WHAT IS NEEDED
Write out the records again, exactly, leaving none out.
>> start DATASET ENTRIES
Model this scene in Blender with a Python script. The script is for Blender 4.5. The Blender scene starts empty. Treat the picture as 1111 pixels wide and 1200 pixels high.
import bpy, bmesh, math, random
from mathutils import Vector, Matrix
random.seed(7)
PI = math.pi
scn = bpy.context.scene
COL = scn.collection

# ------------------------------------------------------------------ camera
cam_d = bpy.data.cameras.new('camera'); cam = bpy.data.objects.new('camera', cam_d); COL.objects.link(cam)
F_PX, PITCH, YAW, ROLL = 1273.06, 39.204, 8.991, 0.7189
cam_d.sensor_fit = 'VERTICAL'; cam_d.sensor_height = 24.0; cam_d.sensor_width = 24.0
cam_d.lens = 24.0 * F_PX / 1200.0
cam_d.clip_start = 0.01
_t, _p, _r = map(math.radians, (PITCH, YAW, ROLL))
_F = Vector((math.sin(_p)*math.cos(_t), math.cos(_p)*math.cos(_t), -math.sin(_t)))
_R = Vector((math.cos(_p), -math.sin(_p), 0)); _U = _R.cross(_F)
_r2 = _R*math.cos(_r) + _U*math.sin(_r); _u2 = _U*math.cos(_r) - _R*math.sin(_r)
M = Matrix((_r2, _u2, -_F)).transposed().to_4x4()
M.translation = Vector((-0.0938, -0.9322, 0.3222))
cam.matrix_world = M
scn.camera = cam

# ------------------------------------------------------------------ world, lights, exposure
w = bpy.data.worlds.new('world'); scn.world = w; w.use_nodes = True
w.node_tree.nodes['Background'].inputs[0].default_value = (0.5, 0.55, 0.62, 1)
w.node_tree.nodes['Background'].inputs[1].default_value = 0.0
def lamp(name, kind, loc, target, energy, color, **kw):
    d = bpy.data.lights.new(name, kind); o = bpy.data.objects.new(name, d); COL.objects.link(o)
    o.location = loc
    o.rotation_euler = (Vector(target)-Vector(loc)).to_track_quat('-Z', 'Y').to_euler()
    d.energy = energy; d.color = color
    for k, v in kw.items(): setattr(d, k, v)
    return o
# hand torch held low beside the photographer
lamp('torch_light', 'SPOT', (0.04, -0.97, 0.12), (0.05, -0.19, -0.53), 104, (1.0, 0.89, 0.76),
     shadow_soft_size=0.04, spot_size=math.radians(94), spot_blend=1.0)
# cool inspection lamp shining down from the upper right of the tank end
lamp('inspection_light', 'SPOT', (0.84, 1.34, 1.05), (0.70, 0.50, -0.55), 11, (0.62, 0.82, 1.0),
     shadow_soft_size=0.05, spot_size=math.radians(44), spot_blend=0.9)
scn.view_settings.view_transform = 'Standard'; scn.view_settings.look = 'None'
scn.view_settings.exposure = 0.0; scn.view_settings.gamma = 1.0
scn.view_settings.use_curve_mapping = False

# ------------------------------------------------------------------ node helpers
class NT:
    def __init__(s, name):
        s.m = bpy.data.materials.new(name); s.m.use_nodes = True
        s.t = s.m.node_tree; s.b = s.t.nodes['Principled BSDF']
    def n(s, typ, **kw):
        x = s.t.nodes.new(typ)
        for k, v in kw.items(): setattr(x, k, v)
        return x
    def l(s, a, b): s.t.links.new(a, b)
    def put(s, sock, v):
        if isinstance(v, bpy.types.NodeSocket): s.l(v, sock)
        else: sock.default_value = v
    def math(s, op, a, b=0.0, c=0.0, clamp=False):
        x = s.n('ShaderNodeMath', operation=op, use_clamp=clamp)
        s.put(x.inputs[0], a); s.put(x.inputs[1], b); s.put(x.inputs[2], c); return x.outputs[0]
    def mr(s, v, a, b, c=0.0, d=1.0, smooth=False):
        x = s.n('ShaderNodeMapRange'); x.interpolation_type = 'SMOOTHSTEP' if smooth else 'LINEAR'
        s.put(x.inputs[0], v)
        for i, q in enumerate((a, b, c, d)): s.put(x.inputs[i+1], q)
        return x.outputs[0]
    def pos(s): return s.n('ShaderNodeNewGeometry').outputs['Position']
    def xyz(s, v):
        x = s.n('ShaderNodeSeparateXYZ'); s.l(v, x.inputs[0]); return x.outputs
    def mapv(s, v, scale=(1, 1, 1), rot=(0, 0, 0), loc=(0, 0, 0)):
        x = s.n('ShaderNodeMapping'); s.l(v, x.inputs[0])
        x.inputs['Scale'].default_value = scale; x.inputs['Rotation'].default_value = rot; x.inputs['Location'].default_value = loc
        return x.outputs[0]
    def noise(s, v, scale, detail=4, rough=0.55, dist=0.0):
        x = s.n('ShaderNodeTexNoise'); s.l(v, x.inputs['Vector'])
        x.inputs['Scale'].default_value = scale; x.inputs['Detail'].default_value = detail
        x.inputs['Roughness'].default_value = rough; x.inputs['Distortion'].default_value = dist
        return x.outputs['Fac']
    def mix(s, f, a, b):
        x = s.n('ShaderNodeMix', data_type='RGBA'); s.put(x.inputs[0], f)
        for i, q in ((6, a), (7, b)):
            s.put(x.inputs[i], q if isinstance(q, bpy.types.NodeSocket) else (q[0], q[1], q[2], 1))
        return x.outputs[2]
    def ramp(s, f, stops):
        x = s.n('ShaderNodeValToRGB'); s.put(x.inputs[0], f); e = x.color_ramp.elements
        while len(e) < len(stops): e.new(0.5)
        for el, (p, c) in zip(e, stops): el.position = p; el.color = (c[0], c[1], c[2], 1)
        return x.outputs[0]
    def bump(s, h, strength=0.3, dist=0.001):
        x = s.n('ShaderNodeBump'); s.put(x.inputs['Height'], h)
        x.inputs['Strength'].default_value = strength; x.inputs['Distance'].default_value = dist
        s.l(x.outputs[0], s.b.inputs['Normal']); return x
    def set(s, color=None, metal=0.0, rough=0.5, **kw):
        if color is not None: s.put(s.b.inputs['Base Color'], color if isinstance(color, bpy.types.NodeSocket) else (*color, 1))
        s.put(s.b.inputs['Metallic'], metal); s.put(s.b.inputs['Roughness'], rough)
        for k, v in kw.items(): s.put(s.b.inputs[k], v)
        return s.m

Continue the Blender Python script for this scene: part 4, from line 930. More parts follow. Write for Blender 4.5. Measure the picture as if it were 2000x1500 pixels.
>> end DATASET ENTRIES
REPLY
Model this scene in Blender with a Python script. The script is for Blender 4.5. The Blender scene starts empty. Treat the picture as 1111 pixels wide and 1200 pixels high.
import bpy, bmesh, math, random
from mathutils import Vector, Matrix
random.seed(7)
PI = math.pi
scn = bpy.context.scene
COL = scn.collection

# ------------------------------------------------------------------ camera
cam_d = bpy.data.cameras.new('camera'); cam = bpy.data.objects.new('camera', cam_d); COL.objects.link(cam)
F_PX, PITCH, YAW, ROLL = 1273.06, 39.204, 8.991, 0.7189
cam_d.sensor_fit = 'VERTICAL'; cam_d.sensor_height = 24.0; cam_d.sensor_width = 24.0
cam_d.lens = 24.0 * F_PX / 1200.0
cam_d.clip_start = 0.01
_t, _p, _r = map(math.radians, (PITCH, YAW, ROLL))
_F = Vector((math.sin(_p)*math.cos(_t), math.cos(_p)*math.cos(_t), -math.sin(_t)))
_R = Vector((math.cos(_p), -math.sin(_p), 0)); _U = _R.cross(_F)
_r2 = _R*math.cos(_r) + _U*math.sin(_r); _u2 = _U*math.cos(_r) - _R*math.sin(_r)
M = Matrix((_r2, _u2, -_F)).transposed().to_4x4()
M.translation = Vector((-0.0938, -0.9322, 0.3222))
cam.matrix_world = M
scn.camera = cam

# ------------------------------------------------------------------ world, lights, exposure
w = bpy.data.worlds.new('world'); scn.world = w; w.use_nodes = True
w.node_tree.nodes['Background'].inputs[0].default_value = (0.5, 0.55, 0.62, 1)
w.node_tree.nodes['Background'].inputs[1].default_value = 0.0
def lamp(name, kind, loc, target, energy, color, **kw):
    d = bpy.data.lights.new(name, kind); o = bpy.data.objects.new(name, d); COL.objects.link(o)
    o.location = loc
    o.rotation_euler = (Vector(target)-Vector(loc)).to_track_quat('-Z', 'Y').to_euler()
    d.energy = energy; d.color = color
    for k, v in kw.items(): setattr(d, k, v)
    return o
# hand torch held low beside the photographer
lamp('torch_light', 'SPOT', (0.04, -0.97, 0.12), (0.05, -0.19, -0.53), 104, (1.0, 0.89, 0.76),
     shadow_soft_size=0.04, spot_size=math.radians(94), spot_blend=1.0)
# cool inspection lamp shining down from the upper right of the tank end
lamp('inspection_light', 'SPOT', (0.84, 1.34, 1.05), (0.70, 0.50, -0.55), 11, (0.62, 0.82, 1.0),
     shadow_soft_size=0.05, spot_size=math.radians(44), spot_blend=0.9)
scn.view_settings.view_transform = 'Standard'; scn.view_settings.look = 'None'
scn.view_settings.exposure = 0.0; scn.view_settings.gamma = 1.0
scn.view_settings.use_curve_mapping = False

# ------------------------------------------------------------------ node helpers
class NT:
    def __init__(s, name):
        s.m = bpy.data.materials.new(name); s.m.use_nodes = True
        s.t = s.m.node_tree; s.b = s.t.nodes['Principled BSDF']
    def n(s, typ, **kw):
        x = s.t.nodes.new(typ)
        for k, v in kw.items(): setattr(x, k, v)
        return x
    def l(s, a, b): s.t.links.new(a, b)
    def put(s, sock, v):
        if isinstance(v, bpy.types.NodeSocket): s.l(v, sock)
        else: sock.default_value = v
    def math(s, op, a, b=0.0, c=0.0, clamp=False):
        x = s.n('ShaderNodeMath', operation=op, use_clamp=clamp)
        s.put(x.inputs[0], a); s.put(x.inputs[1], b); s.put(x.inputs[2], c); return x.outputs[0]
    def mr(s, v, a, b, c=0.0, d=1.0, smooth=False):
        x = s.n('ShaderNodeMapRange'); x.interpolation_type = 'SMOOTHSTEP' if smooth else 'LINEAR'
        s.put(x.inputs[0], v)
        for i, q in enumerate((a, b, c, d)): s.put(x.inputs[i+1], q)
        return x.outputs[0]
    def pos(s): return s.n('ShaderNodeNewGeometry').outputs['Position']
    def xyz(s, v):
        x = s.n('ShaderNodeSeparateXYZ'); s.l(v, x.inputs[0]); return x.outputs
    def mapv(s, v, scale=(1, 1, 1), rot=(0, 0, 0), loc=(0, 0, 0)):
        x = s.n('ShaderNodeMapping'); s.l(v, x.inputs[0])
        x.inputs['Scale'].default_value = scale; x.inputs['Rotation'].default_value = rot; x.inputs['Location'].default_value = loc
        return x.outputs[0]
    def noise(s, v, scale, detail=4, rough=0.55, dist=0.0):
        x = s.n('ShaderNodeTexNoise'); s.l(v, x.inputs['Vector'])
        x.inputs['Scale'].default_value = scale; x.inputs['Detail'].default_value = detail
        x.inputs['Roughness'].default_value = rough; x.inputs['Distortion'].default_value = dist
        return x.outputs['Fac']
    def mix(s, f, a, b):
        x = s.n('ShaderNodeMix', data_type='RGBA'); s.put(x.inputs[0], f)
        for i, q in ((6, a), (7, b)):
            s.put(x.inputs[i], q if isinstance(q, bpy.types.NodeSocket) else (q[0], q[1], q[2], 1))
        return x.outputs[2]
    def ramp(s, f, stops):
        x = s.n('ShaderNodeValToRGB'); s.put(x.inputs[0], f); e = x.color_ramp.elements
        while len(e) < len(stops): e.new(0.5)
        for el, (p, c) in zip(e, stops): el.position = p; el.color = (c[0], c[1], c[2], 1)
        return x.outputs[0]
    def bump(s, h, strength=0.3, dist=0.001):
        x = s.n('ShaderNodeBump'); s.put(x.inputs['Height'], h)
        x.inputs['Strength'].default_value = strength; x.inputs['Distance'].default_value = dist
        s.l(x.outputs[0], s.b.inputs['Normal']); return x
    def set(s, color=None, metal=0.0, rough=0.5, **kw):
        if color is not None: s.put(s.b.inputs['Base Color'], color if isinstance(color, bpy.types.NodeSocket) else (*color, 1))
        s.put(s.b.inputs['Metallic'], metal); s.put(s.b.inputs['Roughness'], rough)
        for k, v in kw.items(): s.put(s.b.inputs[k], v)
        return s.m

Continue the Blender Python script for this scene: part 4, from line 930. More parts follow. Write for Blender 4.5. Measure the picture as if it were 2000x1500 pixels.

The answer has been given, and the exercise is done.